Senior Security Act of 2025
- house
- senate
- president
Last progress July 22, 2025 (4 months ago)
Introduced on February 21, 2025 by Josh S. Gottheimer
House Votes
On motion to suspend the rules and pass the bill, as amended Agreed to by voice vote. (text: CR H3504-3505)
Senate Votes
Received in the Senate and Read twice and referred to the Committee on Banking, Housing, and Urban Affairs.
Presidential Signature
AI Summary
This bill creates a Senior Investor Taskforce inside the Securities and Exchange Commission to protect people age 65 and older from scams and other financial harms. The taskforce will study problems seniors face—like financial exploitation and challenges linked to cognitive decline—then suggest fixes to rules and laws to better protect older investors . The Government Accountability Office must also study how often seniors are financially exploited, what it costs families and governments, and why many cases go unreported, and share results within two years.
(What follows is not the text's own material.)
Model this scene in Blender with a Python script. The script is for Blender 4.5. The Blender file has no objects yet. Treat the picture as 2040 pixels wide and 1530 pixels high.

The taskforce must report to Congress every two years on trends, serious issues, best practices, and recommended changes, starting after the GAO study is finished. It will coordinate with other agencies and groups, use existing SEC funds, and end after 10 years. “Senior investor” means someone over age 65. The act is referred to as the National Senior Investor Initiative Act of 2025 (also called the Senior Security Act of 2025).
Key points
- Who is affected: Investors age 65+, the SEC, and financial firms that serve seniors.
- What changes: An SEC taskforce is set up to identify risks and recommend protections; GAO must deliver a national study on senior financial exploitation; biennial reports to Congress on progress and needs .
- When: GAO study due within 2 years; taskforce reports every 2 years after that; taskforce sunsets after 10 years; funded with existing SEC resources.